- Record list -
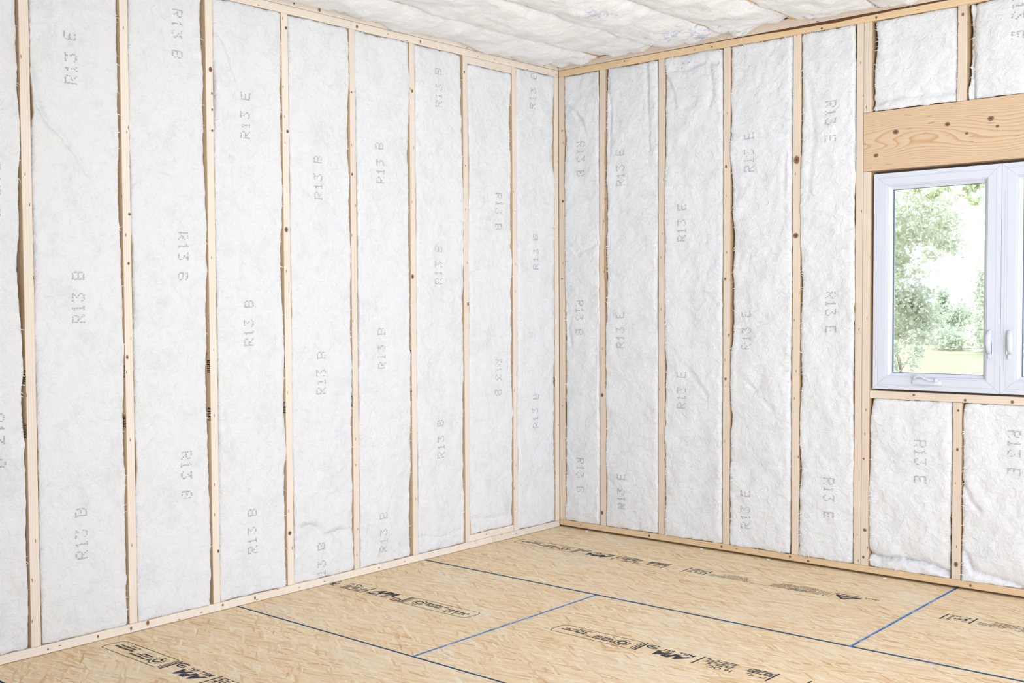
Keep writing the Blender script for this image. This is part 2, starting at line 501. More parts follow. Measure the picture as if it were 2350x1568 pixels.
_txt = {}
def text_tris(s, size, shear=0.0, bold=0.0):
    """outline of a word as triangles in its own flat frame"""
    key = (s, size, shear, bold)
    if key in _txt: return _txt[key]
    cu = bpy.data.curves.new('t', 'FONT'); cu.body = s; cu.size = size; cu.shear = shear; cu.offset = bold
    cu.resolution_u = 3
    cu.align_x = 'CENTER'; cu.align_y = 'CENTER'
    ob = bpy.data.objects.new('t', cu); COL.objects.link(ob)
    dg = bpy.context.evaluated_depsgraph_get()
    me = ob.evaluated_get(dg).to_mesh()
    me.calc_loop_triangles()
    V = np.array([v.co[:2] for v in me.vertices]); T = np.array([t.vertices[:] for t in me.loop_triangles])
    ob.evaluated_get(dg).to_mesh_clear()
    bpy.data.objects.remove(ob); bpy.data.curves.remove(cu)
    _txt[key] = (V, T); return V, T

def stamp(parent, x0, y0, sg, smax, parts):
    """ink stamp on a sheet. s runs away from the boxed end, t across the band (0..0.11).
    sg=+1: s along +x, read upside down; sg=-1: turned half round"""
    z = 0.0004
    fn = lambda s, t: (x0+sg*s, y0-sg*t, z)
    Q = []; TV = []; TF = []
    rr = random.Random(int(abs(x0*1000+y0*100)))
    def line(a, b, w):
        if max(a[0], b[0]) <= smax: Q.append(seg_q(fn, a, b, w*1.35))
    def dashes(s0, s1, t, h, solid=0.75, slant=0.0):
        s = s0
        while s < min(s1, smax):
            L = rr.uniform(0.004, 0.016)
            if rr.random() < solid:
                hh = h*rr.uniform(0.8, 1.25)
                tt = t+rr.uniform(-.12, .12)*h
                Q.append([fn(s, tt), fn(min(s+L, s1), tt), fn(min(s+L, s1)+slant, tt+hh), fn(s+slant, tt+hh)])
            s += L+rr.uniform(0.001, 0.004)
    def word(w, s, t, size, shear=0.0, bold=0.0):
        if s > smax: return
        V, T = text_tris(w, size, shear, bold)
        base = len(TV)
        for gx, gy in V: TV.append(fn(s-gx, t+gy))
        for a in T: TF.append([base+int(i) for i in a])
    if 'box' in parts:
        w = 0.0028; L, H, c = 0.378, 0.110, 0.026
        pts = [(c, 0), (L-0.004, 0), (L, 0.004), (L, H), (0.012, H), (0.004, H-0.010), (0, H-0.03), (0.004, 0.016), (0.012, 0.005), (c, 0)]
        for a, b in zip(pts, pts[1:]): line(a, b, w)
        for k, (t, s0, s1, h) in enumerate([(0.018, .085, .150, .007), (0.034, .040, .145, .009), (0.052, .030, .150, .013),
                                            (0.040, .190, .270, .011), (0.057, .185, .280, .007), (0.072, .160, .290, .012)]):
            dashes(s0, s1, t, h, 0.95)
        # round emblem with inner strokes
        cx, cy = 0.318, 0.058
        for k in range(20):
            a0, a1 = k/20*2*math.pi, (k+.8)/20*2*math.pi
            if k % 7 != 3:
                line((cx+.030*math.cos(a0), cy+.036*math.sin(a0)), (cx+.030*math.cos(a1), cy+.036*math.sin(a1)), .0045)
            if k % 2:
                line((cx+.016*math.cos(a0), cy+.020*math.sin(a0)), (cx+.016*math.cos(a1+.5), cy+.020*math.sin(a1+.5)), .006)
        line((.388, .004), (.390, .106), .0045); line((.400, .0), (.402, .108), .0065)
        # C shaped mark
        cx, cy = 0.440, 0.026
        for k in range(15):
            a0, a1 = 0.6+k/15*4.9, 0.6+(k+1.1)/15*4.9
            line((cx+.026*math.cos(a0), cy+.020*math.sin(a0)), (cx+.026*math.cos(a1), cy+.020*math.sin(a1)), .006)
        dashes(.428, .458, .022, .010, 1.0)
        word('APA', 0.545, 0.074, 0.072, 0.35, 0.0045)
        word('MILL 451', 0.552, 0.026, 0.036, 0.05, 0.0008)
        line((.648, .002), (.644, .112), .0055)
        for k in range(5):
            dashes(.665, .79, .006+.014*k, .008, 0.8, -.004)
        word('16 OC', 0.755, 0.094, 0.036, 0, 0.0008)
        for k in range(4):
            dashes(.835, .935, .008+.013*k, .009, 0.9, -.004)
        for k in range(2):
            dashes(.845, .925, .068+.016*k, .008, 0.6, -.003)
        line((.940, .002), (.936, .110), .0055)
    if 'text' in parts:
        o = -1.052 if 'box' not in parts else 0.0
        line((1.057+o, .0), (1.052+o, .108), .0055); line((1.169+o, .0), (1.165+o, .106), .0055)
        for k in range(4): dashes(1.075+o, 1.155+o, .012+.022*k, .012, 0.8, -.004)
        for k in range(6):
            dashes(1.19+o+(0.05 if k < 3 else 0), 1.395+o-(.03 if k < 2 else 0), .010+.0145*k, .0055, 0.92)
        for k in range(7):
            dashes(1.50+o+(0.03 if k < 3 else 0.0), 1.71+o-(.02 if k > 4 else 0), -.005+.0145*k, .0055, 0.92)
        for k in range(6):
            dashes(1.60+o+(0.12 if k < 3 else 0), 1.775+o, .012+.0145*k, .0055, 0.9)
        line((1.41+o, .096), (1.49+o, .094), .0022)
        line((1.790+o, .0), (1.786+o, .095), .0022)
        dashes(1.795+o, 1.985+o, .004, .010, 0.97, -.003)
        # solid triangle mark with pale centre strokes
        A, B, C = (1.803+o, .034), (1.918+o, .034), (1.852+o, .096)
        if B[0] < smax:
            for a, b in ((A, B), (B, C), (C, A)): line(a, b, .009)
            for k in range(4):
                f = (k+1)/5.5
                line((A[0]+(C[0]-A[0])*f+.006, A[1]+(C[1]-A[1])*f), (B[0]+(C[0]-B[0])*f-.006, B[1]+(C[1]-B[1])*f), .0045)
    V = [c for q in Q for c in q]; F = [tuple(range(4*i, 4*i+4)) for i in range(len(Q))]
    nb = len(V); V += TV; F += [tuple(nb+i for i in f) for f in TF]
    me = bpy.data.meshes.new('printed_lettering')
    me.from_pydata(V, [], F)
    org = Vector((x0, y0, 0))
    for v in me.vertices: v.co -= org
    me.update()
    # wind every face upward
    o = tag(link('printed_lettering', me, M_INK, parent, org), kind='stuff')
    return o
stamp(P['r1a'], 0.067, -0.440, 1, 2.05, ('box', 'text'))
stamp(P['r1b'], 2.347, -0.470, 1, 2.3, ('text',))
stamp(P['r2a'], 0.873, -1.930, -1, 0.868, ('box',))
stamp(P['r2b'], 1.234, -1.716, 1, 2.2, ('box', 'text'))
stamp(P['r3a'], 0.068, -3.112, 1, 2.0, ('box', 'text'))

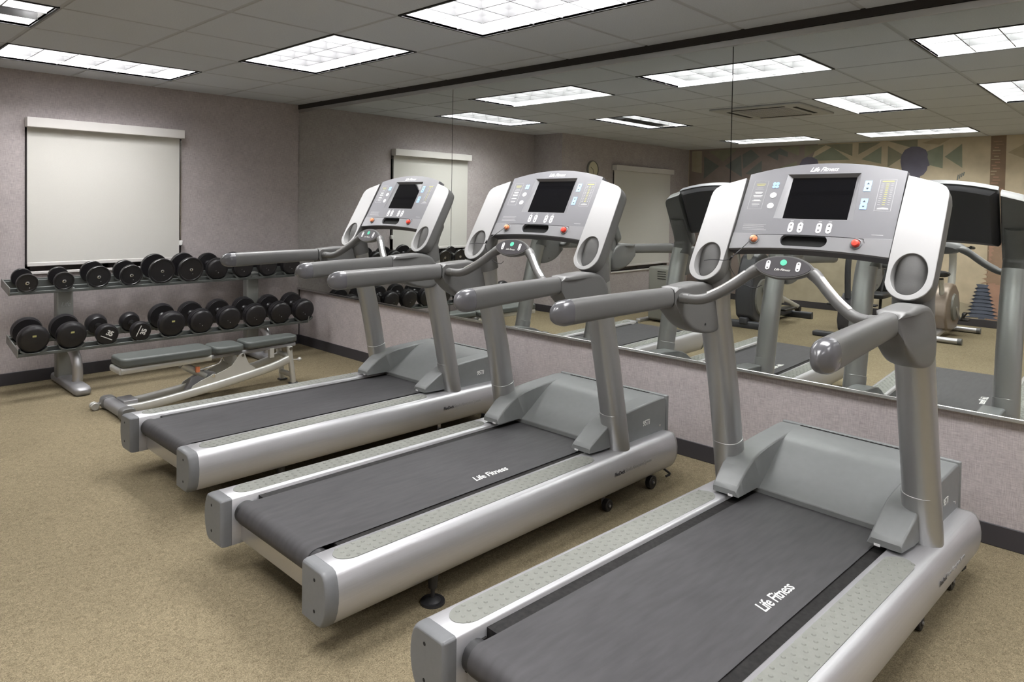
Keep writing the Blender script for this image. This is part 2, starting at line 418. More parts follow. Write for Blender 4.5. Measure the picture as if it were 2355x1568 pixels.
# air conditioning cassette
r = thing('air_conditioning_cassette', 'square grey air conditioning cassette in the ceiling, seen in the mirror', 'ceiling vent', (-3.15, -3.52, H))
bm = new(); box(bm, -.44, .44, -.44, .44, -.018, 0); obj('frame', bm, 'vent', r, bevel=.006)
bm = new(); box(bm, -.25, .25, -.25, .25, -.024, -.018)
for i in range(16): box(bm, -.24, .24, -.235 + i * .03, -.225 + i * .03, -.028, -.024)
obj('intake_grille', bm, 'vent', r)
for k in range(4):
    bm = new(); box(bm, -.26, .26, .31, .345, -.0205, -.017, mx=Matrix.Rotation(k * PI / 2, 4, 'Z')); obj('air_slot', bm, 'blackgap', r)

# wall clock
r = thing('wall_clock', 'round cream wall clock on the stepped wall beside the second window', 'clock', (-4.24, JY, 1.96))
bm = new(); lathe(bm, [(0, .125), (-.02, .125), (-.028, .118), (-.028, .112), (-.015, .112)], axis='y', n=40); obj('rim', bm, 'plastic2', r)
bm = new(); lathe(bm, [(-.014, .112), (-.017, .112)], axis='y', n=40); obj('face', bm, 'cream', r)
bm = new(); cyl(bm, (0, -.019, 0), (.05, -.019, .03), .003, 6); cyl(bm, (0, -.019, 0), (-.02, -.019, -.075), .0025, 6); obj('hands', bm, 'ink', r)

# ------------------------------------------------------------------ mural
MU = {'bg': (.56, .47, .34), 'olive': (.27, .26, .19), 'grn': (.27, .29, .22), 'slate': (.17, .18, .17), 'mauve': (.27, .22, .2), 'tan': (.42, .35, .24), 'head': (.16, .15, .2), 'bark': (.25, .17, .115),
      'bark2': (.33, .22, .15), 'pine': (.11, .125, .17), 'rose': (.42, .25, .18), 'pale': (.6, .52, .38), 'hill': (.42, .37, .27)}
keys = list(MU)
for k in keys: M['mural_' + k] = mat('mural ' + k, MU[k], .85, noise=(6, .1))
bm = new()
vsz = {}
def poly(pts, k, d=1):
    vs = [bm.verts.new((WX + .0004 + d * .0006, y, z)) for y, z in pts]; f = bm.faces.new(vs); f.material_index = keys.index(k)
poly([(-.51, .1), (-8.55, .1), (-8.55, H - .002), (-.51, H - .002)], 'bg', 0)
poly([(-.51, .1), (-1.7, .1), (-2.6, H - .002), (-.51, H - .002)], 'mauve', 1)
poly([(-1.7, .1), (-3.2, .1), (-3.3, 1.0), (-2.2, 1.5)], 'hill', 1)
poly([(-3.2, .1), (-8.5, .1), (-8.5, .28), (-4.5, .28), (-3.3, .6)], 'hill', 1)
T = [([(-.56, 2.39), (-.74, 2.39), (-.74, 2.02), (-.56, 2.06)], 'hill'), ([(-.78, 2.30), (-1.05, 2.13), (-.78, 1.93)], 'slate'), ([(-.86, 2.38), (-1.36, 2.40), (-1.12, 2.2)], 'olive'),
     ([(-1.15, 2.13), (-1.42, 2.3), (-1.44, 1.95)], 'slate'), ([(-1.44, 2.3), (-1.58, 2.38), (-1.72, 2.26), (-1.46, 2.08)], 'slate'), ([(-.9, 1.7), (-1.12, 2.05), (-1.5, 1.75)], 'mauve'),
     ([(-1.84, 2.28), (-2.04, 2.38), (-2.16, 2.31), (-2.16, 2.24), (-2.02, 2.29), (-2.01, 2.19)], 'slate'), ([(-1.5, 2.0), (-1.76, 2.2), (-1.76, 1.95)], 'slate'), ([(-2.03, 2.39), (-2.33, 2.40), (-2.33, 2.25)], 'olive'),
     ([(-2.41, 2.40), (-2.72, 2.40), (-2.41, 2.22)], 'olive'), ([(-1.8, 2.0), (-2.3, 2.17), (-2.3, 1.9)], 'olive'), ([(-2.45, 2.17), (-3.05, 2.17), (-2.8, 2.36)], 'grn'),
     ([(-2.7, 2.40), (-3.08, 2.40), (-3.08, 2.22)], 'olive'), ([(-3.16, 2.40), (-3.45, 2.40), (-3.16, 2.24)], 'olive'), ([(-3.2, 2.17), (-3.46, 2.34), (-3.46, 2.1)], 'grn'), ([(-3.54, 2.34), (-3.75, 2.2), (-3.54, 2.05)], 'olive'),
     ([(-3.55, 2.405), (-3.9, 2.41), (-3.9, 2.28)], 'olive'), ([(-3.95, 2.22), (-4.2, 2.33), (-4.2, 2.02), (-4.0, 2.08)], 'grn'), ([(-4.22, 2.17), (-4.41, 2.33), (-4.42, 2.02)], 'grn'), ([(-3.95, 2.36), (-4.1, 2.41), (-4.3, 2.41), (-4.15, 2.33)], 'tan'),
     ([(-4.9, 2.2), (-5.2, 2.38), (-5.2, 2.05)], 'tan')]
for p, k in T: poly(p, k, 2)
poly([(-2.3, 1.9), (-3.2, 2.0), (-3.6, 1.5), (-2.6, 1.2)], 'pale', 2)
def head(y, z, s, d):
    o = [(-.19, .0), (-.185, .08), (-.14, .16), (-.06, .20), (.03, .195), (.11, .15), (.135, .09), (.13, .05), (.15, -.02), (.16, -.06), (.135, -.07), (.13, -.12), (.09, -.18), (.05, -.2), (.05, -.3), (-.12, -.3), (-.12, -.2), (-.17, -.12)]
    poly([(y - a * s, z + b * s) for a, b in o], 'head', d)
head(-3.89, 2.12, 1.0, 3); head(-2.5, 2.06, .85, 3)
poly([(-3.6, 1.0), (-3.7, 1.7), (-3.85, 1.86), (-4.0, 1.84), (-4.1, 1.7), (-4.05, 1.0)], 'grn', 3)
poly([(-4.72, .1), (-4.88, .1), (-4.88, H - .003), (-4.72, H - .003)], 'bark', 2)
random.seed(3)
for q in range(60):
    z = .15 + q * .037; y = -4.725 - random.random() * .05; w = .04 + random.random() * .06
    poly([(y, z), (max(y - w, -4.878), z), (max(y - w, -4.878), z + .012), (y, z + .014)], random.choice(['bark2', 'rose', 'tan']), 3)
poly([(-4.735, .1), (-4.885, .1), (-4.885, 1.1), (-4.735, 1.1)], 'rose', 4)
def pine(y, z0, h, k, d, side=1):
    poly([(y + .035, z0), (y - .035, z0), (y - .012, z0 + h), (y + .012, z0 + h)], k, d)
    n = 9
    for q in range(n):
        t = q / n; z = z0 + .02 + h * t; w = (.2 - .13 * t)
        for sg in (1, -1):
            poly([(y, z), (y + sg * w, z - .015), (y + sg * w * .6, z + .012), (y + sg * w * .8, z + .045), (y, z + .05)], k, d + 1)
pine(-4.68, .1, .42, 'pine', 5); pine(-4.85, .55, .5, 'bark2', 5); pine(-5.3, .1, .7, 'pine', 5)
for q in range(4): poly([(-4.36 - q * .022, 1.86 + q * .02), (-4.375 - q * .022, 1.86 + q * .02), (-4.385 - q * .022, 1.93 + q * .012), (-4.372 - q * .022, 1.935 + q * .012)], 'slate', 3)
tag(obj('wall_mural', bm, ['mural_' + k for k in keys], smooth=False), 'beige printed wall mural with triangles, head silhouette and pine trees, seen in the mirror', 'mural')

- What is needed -
Extract the lines of the preceding material that run from the line with "were 2355x1568 pixels." through the line with "bm, 'blackgap', r)", inclusive, reproducing them exactly and adding nothing.

- Exercise answer -
Keep writing the Blender script for this image. This is part 2, starting at line 418. More parts follow. Write for Blender 4.5. Measure the picture as if it were 2355x1568 pixels.
# air conditioning cassette
r = thing('air_conditioning_cassette', 'square grey air conditioning cassette in the ceiling, seen in the mirror', 'ceiling vent', (-3.15, -3.52, H))
bm = new(); box(bm, -.44, .44, -.44, .44, -.018, 0); obj('frame', bm, 'vent', r, bevel=.006)
bm = new(); box(bm, -.25, .25, -.25, .25, -.024, -.018)
for i in range(16): box(bm, -.24, .24, -.235 + i * .03, -.225 + i * .03, -.028, -.024)
obj('intake_grille', bm, 'vent', r)
for k in range(4):
    bm = new(); box(bm, -.26, .26, .31, .345, -.0205, -.017, mx=Matrix.Rotation(k * PI / 2, 4, 'Z')); obj('air_slot', bm, 'blackgap', r)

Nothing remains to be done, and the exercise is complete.